Cuando todo esto que es evidente no se ve, el chasco está asegurado. El resultado es -siempre, siempre- un pasmo que descoloca porque sin darnos cuenta y sin saber cómo, resulta que un buen día nos encontramos con que tenemos en casa un dictador inflexible que no sabíamos que habíamos ido fabricando, un déspota inmisericorde que cada vez que tenga que enfrentarse a una frustración -y tendrá que enfrentarse a muchas- culpará a sus sorprendidos padres de todo lo que le molesta, se revolverá contra ellos vertiendo acusaciones que nunca habrían esperado y les hará pagar esas frustraciones en dolorosas cuotas de ingratitud, cuando no de violencia.

El hijo-dictador no nace dictador, nace hijo. Dictador se hace porque le dejamos dictar, le dejamos dirigir en lugar de enseñarle a ser dirigido, le alimentamos nosotros por acción y más aún por omisión, evitamos corregir porque a menudo la corrección escuece, y todo por un falso sentido de la protección y un sentido del cariño todavía más falso. A ello contribuyen con fuerza causas como las siguientes: ausencia (total o casi total) de hermanos con quienes compartir y repartir las atenciones, escasez de tiempo y de dedicación por parte de los padres, carencia de la figura paterna porque no existe, porque no está, porque no ejerce, o porque en sus modos de hacer las cosas no se distingue de la madre. A ello hay que añadir la falta de compromisos fuertes por parte de los adultos en campos como el religioso, social o laboral, falta de sobriedad en los medios materiales, influencia de los programas infantiles de televisión, dibujos animados y series al uso, etc.

La educación en la familia se basa en la superioridad física, cronológica y moral de los padres respecto de sus hijos. La superioridad física (citius, altius, fortius: más rápido, más alto, más fuerte) y la cronológica vienen dadas por la propia naturaleza, la superioridad moral cabe esperarla. Esta triple superioridad y la mera condición de padres confieren -o deberían conferir- una autoridad sobre la prole que es la base indispensable sobre la cual llevar adelante la tarea educadora y formativa.
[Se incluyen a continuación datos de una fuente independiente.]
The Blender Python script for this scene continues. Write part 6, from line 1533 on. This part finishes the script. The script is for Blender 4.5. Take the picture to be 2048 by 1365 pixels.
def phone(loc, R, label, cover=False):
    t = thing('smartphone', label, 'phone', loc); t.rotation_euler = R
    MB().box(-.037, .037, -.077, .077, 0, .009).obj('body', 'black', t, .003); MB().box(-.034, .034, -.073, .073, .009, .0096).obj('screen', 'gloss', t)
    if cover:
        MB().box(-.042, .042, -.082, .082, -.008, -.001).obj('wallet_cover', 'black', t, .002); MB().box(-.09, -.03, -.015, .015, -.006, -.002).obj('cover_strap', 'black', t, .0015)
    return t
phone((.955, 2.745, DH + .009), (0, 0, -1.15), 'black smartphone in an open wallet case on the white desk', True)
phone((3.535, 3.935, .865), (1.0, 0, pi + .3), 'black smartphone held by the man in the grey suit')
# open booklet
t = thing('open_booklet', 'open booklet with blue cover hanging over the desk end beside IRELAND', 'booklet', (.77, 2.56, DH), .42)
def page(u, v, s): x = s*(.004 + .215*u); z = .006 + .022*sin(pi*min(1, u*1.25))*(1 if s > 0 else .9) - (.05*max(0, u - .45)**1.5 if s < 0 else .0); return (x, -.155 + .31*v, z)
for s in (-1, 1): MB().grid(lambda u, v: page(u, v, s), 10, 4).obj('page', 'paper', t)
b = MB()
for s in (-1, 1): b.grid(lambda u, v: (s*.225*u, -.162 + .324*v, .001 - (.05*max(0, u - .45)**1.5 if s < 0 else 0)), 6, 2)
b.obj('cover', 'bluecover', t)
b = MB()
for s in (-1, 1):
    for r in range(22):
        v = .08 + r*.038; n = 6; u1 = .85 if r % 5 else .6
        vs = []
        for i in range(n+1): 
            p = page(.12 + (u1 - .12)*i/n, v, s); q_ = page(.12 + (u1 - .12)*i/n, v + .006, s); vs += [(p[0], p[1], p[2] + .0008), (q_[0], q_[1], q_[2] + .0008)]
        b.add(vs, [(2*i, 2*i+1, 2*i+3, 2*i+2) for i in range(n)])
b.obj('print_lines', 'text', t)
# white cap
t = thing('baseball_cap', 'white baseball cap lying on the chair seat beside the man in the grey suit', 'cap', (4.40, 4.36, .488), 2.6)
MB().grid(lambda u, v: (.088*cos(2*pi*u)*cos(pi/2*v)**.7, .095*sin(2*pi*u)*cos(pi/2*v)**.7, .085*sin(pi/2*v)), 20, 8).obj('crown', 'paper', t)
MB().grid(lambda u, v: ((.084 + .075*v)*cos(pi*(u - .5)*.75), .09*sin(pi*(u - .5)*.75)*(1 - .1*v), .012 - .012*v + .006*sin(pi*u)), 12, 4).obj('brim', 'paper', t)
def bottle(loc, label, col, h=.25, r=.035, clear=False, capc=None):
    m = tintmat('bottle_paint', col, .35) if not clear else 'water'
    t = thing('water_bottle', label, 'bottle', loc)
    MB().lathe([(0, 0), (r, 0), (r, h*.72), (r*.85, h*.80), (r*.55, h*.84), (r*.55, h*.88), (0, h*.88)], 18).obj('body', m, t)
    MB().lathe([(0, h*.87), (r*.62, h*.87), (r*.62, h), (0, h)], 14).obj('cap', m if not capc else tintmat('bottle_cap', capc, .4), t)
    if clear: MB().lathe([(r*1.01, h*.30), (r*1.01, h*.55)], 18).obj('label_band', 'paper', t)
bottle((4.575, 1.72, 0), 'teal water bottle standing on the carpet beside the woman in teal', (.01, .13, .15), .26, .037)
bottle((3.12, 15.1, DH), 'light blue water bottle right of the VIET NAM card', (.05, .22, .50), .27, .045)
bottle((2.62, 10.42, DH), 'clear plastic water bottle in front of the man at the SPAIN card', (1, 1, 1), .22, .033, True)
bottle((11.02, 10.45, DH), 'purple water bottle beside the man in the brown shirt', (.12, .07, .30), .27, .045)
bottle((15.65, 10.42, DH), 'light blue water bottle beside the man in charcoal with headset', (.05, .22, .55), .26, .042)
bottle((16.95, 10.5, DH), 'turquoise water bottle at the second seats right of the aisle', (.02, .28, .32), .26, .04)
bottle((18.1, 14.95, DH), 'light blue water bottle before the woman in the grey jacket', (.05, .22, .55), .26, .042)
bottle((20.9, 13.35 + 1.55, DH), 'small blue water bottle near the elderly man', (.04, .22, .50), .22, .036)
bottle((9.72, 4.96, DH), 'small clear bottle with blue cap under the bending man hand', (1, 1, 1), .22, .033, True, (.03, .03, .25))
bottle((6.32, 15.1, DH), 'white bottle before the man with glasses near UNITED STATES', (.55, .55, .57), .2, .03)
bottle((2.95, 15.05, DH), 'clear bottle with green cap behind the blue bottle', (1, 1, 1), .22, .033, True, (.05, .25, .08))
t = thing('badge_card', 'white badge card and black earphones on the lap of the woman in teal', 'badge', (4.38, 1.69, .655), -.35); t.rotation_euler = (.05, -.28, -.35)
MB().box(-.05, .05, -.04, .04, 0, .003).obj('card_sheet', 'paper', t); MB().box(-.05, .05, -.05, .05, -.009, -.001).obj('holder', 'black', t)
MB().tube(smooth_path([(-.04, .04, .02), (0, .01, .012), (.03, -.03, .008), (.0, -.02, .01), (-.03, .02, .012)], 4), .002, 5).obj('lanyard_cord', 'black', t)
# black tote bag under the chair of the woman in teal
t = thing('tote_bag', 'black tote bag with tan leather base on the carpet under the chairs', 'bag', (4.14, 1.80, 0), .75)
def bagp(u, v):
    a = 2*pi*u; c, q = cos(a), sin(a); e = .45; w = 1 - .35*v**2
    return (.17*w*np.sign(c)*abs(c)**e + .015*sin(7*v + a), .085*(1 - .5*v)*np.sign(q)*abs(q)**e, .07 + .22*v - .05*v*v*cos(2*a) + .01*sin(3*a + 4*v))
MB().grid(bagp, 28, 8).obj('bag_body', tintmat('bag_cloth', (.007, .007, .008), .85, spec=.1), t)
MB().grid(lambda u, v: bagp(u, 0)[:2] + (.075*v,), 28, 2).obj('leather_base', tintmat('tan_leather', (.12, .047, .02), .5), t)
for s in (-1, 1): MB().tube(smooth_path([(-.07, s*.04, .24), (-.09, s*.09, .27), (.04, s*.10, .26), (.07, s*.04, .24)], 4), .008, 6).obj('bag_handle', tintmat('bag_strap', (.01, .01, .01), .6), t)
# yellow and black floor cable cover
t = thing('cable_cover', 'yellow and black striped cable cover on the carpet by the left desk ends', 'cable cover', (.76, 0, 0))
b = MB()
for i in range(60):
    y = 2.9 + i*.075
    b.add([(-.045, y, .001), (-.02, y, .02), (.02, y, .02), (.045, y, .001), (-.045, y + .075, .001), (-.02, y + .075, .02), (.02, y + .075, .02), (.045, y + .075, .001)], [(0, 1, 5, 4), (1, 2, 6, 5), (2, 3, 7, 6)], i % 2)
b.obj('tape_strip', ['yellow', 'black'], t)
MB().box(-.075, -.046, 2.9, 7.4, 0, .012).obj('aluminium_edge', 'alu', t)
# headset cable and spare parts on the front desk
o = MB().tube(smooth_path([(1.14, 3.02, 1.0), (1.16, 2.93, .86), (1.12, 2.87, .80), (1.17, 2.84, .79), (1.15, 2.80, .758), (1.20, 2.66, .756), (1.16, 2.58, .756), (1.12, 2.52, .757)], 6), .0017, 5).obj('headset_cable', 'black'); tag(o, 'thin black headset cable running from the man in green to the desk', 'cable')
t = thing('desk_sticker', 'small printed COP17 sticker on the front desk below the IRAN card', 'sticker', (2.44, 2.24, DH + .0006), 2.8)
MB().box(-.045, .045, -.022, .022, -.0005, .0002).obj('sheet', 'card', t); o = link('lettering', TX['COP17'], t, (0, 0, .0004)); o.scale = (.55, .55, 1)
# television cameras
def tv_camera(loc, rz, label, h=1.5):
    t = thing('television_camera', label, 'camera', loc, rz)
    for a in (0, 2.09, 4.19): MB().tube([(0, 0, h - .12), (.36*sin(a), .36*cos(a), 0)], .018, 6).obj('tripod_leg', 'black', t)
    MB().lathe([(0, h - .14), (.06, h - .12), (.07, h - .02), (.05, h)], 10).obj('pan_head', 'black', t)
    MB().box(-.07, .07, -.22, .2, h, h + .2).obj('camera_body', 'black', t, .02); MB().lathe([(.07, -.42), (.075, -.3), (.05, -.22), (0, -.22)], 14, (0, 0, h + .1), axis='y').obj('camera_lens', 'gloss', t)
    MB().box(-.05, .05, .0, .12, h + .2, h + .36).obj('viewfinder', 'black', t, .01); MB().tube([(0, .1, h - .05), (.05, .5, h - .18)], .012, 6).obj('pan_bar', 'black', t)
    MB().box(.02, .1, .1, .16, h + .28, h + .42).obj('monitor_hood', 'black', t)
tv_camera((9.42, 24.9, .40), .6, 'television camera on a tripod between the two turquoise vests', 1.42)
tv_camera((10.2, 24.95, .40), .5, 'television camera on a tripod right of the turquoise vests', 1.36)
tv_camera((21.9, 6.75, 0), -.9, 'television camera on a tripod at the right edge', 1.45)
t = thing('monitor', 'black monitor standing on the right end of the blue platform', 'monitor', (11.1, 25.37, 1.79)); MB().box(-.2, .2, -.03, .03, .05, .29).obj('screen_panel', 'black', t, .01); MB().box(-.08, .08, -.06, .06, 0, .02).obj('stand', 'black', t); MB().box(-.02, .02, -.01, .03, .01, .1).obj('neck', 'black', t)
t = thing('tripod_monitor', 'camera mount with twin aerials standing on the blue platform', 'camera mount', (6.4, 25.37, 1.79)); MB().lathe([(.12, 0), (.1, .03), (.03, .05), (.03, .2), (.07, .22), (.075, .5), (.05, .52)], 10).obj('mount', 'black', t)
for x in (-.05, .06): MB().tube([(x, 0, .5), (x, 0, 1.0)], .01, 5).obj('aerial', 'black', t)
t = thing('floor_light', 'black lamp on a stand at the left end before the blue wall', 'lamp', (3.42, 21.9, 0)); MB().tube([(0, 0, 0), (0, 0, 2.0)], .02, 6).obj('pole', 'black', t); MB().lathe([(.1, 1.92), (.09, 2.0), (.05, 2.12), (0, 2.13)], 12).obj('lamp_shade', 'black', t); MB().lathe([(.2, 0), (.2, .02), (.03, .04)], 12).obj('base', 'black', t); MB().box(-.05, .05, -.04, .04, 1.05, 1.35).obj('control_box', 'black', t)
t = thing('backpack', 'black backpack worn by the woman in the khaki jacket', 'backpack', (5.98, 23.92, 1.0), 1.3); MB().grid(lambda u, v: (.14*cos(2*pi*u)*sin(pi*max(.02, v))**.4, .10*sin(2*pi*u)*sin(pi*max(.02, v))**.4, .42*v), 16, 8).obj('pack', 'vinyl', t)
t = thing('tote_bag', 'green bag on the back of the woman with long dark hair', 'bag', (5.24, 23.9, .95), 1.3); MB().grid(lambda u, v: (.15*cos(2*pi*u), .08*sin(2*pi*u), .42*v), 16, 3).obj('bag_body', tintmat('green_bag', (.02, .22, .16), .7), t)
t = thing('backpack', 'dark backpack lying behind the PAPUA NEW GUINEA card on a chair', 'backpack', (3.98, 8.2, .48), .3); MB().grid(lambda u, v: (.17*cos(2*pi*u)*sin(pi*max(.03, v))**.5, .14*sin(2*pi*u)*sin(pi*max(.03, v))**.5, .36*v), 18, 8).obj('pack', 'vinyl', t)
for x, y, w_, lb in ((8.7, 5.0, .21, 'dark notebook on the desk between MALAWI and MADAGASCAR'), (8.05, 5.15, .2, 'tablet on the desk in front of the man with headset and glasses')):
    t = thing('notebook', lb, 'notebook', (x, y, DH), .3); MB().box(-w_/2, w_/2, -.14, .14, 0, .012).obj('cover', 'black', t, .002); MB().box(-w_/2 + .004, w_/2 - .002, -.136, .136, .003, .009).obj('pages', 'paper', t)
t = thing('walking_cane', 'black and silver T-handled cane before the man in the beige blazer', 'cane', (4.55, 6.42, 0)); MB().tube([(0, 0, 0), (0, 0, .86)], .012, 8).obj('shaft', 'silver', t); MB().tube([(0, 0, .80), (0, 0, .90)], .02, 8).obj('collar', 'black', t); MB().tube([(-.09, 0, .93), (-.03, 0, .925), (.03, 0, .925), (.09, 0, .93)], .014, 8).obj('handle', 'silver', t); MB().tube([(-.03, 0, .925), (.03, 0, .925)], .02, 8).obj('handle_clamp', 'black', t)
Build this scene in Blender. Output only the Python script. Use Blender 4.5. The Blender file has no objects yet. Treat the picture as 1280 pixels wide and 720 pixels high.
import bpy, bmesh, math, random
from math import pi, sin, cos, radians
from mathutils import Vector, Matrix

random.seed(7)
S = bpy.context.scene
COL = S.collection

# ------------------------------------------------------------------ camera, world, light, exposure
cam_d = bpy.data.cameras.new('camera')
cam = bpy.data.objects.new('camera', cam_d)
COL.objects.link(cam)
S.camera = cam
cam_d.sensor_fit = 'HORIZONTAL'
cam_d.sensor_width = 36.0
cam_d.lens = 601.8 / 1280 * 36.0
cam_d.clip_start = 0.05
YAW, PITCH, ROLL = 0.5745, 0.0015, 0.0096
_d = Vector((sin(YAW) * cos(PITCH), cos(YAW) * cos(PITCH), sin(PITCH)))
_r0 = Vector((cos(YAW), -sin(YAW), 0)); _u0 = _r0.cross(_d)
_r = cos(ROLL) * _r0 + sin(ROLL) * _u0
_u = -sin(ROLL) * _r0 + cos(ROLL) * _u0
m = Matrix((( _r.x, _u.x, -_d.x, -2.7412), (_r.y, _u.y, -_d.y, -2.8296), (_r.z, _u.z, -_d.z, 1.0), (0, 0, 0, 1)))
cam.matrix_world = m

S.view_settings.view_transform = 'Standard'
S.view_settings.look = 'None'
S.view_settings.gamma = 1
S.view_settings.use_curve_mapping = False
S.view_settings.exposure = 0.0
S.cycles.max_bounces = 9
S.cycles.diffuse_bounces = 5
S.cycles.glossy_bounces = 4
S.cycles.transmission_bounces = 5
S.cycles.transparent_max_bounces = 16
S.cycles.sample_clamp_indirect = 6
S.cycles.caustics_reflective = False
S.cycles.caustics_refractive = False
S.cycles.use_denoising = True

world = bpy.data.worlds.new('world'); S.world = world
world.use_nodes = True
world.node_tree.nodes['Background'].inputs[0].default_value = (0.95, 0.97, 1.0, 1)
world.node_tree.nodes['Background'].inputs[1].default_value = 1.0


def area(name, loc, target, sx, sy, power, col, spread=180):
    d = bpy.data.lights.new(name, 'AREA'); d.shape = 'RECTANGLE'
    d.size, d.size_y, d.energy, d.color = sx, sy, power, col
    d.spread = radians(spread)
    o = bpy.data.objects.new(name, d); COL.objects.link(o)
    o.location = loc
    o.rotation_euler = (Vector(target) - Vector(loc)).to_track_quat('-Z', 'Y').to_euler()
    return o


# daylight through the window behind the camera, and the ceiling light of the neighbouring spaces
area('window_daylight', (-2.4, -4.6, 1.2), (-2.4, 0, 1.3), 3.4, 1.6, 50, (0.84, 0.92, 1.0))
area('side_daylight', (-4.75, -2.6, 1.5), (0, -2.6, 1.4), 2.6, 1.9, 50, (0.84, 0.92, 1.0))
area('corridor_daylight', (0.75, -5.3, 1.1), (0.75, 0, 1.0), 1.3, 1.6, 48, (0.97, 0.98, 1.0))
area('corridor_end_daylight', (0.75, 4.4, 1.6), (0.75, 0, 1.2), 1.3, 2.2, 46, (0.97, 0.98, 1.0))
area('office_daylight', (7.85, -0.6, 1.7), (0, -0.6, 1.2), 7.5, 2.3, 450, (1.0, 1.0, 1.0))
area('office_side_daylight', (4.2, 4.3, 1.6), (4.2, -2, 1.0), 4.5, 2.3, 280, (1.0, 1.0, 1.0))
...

Como se ve, se trata de algo muy simple, que brota de la naturaleza misma del hombre y que viene dado por la existencia de padres e hijos (incluidos los abuelos). Con esta estructura de convivencia básica y fundamental los niños se han hecho hombres y mujeres, se ha organizado la sociedad, se ha generado y transmitido una cultura brillante, se ha hecho la historia y se ha levantado toda una civilización, la civilización cristiana, que no admite parangón con ninguna otra, se mire por donde se mire. La misma que por renunciar a su identidad, ha socavado sus cimientos, se ha minado a sí misma a paso rápido y se encuentra ahora en estado de coma. Lo que se necesitó para levantarla -que es lo mismo que hemos perdido- es bien poco y bien sencillo: un hombre y una mujer unidos en matrimonio, una prole numerosa y una acción educadora de los adultos sobre los menores basada en la autoridad de los primeros y reforzada por el apoyo social de unos criterios y unos valores socialmente asumidos, cuya fuente y raíz común ha sido la fe cristiana.

A lo largo de siglos y siglos las sucesivas generaciones han instruido y educado a los hijos con resultados aceptables. Ha habido luces y sombras, se han cometido errores siempre, pero el balance global es bueno. Esto se sabe porque podemos conocer los testimonios de gratitud de los hijos hacia los padres y sabemos que han sido generalizados; en cambio de esta generación nuestra, caben dudas que pueda decirse lo mismo en el futuro. Quizá convenga recordar que las masas de población han sido mayoritariamente analfabetas hasta muy entrado el siglo XX. Con esto no se está minusvalorando la instrucción, que es bien necesaria en todos los órdenes, y cuanta más mejor, pero sí se pone de relieve que para llevar adelante una razonable educación familiar no hacen falta ni grandes ni especializados conocimientos.

La cosa, como puede verse, no es tan difícil. Hay que tener, eso sí, criterios claros, acción decidida y mucho sentido de la responsabilidad y del servicio para conducir sin soltar el volante. Y si me permites, lector, un último apunte, añadiré lo siguiente: hay que tener también temor de Dios, del cual dice la Sagrada Escritura que es el principio de la sabiduría.